Patrick Julius of the Secular Student Alliance complains that at U-M, "It's viewed as rude to question or challenge" religious beliefs. (Photo credit: Martin Vloet, U-M Photo Services)
According to Julius, that reticence sometimes extends to the classroom. "I'm in a seminar where we're discussing the evolution of human cognition, and the professor said early in the course that we're not going to explore whether Darwinism is actually true." He shakes his head. "That seems like a waste of the university to me. I think one of the roles of the university is to spread knowledge by confronting different views and creating a bit of discomfort. Then each side can state their arguments and we can have a discussion about it. That's a lot more productive than just pushing it to one side and not dealing with it."
In his four decades at Michigan, English professor Ralph Williams has watched the university struggle to find a balance between its secular principles and respect toward religious faith. "The fact is, both faculty members and students feel uneasy about what they can and can't say," he says. But he puts the tension in the broader context of a society in transition. "There was a time in the 1890's when something like 92% of students at the University of Michigan identified themselves as Protestant Christian. The university has become massively more complex since then, as the demography of our society has changed. In my years here I've known the first woman, the first or second Jew, and what I think was the first African American to achieve tenure in the English department."

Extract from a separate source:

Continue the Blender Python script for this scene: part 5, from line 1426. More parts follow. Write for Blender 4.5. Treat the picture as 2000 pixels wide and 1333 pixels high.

Though this convergence of backgrounds and beliefs can cause conflict, Williams counsels patience. "The history of the world would be different if uniform conclusions could be reached on religious matters in the course of a 50 minute discussion," he says with a smile. "But our project, as a society and as a university, is an extraordinarily complex and important one. The university is a sort of laboratory of democracy, in which we need to learn how to speak with one another about these things, without going to war over our differences. These are very profound questions around which we, as a society, are feeling our way. And I hope we make it."